Inne porównanie wygląda dla Stellantisa jeszcze dramatyczniej. W ciągu pierwszych ośmiu miesięcy 2019 r., a więc przed połączeniem koncernu PSA z Fiatem i Chryslerem, należące do nich marki, zanotowały blisko 2,4 mln zarejestrowanych egzemplarzy - przeszło dwukrotnie więcej niż w 2025 r.
Spośród marek należących do koncernu jedynie Alfa Romeo zanotowała w analizowanym okresie wzrost sprzedaży i liczby rejestracji. Nie jest to jednak kluczowa marka dla koncernu. Od początku roku w Unii Europejskiej zarejestrowano bowiem ok. 38,2 tys. egzemplarzy (+35,8 proc. r/r).
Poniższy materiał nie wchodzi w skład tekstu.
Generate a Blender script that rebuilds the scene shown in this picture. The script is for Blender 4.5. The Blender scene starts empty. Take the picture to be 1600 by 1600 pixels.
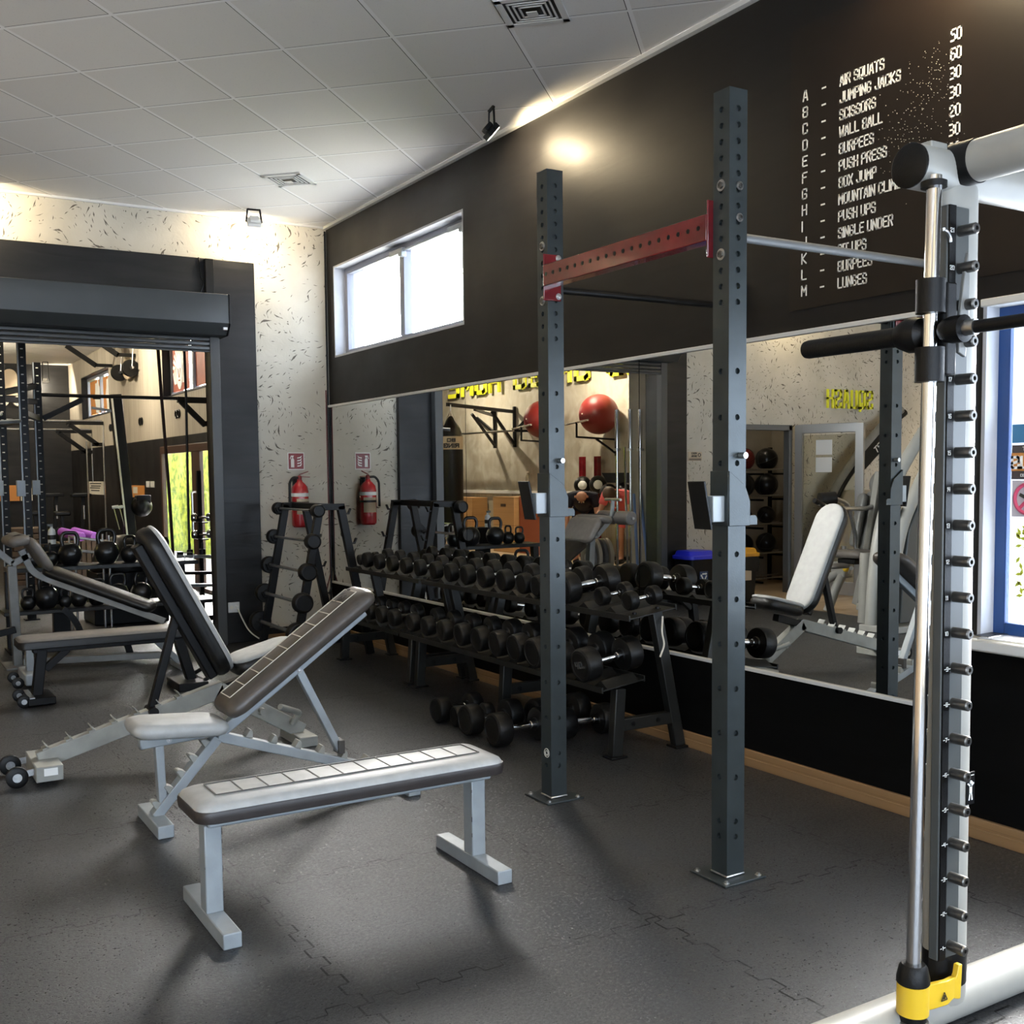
import bpy, bmesh, math, random
from mathutils import Vector, Matrix, Euler
random.seed(7)
SC = bpy.context.scene
COL = SC.collection
PI = math.pi
# ---------------------------------------------------------------- camera, world, exposure
cam_d = bpy.data.cameras.new('camera')
cam = bpy.data.objects.new('camera', cam_d)
COL.objects.link(cam)
SC.camera = cam
YAW, PITCH, ROLL = 0.54482, -0.069451, -0.010137
cam_d.sensor_width = 36.0
cam_d.lens = 38.102
cam_d.shift_y = 59.15 / 1600
cam_d.clip_end = 200
fw = Vector((math.sin(YAW) * math.cos(PITCH), math.cos(YAW) * math.cos(PITCH), math.sin(PITCH)))
rt0 = Vector((math.cos(YAW), -math.sin(YAW), 0))
up0 = rt0.cross(fw)
rt = math.cos(ROLL) * rt0 + math.sin(ROLL) * up0
up = -math.sin(ROLL) * rt0 + math.cos(ROLL) * up0
cam.matrix_world = Matrix(((rt.x, up.x, -fw.x, 0), (rt.y, up.y, -fw.y, 0), (rt.z, up.z, -fw.z, 1.43), (0, 0, 0, 1)))
SC.view_settings.view_transform = 'Standard'
SC.view_settings.look = 'None'
SC.view_settings.gamma = 1.0
SC.view_settings.exposure = 0.9
SC.view_settings.use_curve_mapping = False
SC.cycles.use_denoising = True
SC.cycles.max_bounces = 10
SC.cycles.sample_clamp_indirect = 6.0
SC.cycles.caustics_reflective = False
SC.cycles.caustics_refractive = False
world = bpy.data.worlds.new('overcast_sky')
SC.world = world
world.use_nodes = True
wbg = world.node_tree.nodes['Background']
# overcast sky, brightest towards the veiled sun beyond the high corner window
wnt = world.node_tree
wgeo = wnt.nodes.new('ShaderNodeTexCoord')
wdot = wnt.nodes.new('ShaderNodeVectorMath')
wdot.operation = 'DOT_PRODUCT'
SUND = Vector((0.56, 0.72, 0.42)).normalized()
wdot.inputs[1].default_value = SUND
wnt.links.new(wgeo.outputs['Generated'], wdot.inputs[0])
wmr = wnt.nodes.new('ShaderNodeMapRange')
wmr.inputs[1].default_value = 0.35
wmr.inputs[2].default_value = 1.0
wnt.links.new(wdot.outputs['Value'], wmr.inputs[0])
wpw = wnt.nodes.new('ShaderNodeMath')
wpw.operation = 'POWER'
wpw.inputs[1].default_value = 3.0
wnt.links.new(wmr.outputs[0], wpw.inputs[0])
wmx = wnt.nodes.new('ShaderNodeMix')
wmx.data_type = 'RGBA'
wmx.clamp_result = False
wmx.inputs[6].default_value = (3.3, 3.9, 4.7, 1)
wmx.inputs[7].default_value = (108.0, 106.0, 102.0, 1)
wnt.links.new(wpw.outputs[0], wmx.inputs[0])
wnt.links.new(wmx.outputs[2], wbg.inputs[0])
wbg.inputs[1].default_value = 1.0
WARM = (1.0, 0.80, 0.50)


def spot(name, loc, target, watts, color=WARM, angle=150, blend=0.9, size=0.05):
    d = bpy.data.lights.new(name, 'SPOT')
    d.energy = watts
    d.color = color
    d.spot_size = math.radians(angle)
    d.spot_blend = blend
    d.shadow_soft_size = size
    o = bpy.data.objects.new(name, d)
    COL.objects.link(o)
    o.location = loc
    o.rotation_euler = (Vector(target) - Vector(loc)).to_track_quat('-Z', 'Y').to_euler()
    return o


def portal(name, loc, rot, sx, sy):
    d = bpy.data.lights.new(name, 'AREA')
    d.shape = 'RECTANGLE'
    d.size, d.size_y = sx, sy
    d.cycles.is_portal = True
    o = bpy.data.objects.new(name, d)
    COL.objects.link(o)
    o.location = loc
    o.rotation_euler = rot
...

Wśród wolumenowo znacznie większych marek Stellantisa najmocniej spadła w ujęciu rocznym liczba rejestracji fiatów (179,6 tys. i -19 proc. r/r) oraz opli (208,6 tys. i -11,8 proc. r/r).
Francuski sentyment daje tlen
Dwie najpopularniejsze marki koncernu: Peugeot i Citroen zanotowały obniżkę odpowiednio o 0,6 i 8,3 proc. w skali roku.
W ich przypadku motorem napędowym wciąż głównie za sprawą sentymentu pozostaje francuski rynek. Trzecim najczęściej rejestrowanym autem nad Sekwaną w 2025 r. jest citroen c3, a czwartym peugeot 3008. W czołowej dziesiątce znalazły się jeszcze peugeot 208 i jego elektryczna wersja.
W Polsce trzy najpopularniejsze marki Stellantisa okupują dolną partię zestawienia czołowych dwudziestu marek. W oparciu o dane Polskiego Związku Przemysłu Motoryzacyjnego, od początku roku do końca sierpnia w Polsce zarejestrowano 6516 peugeotów (+4 proc. r/r), 5860 opli (-15,6 proc. r/r) i 5849 citroenów (+16,9 proc. r/r) a ich łączny udział w rynku nowych aut nad Wisłą wyniósł raptem 4,8 proc (-0,3 pp. r/r).
Marki Stellantisa jeszcze gorzej radzą sobie w Polsce wśród klientów indywidualnych. Próżno ich bowiem szukać wśród czołowych dwudziestu modeli, gdzie znalazło się z kolei miejsce dla trzech marek rodem z Chin: MG, Omody i BAIC.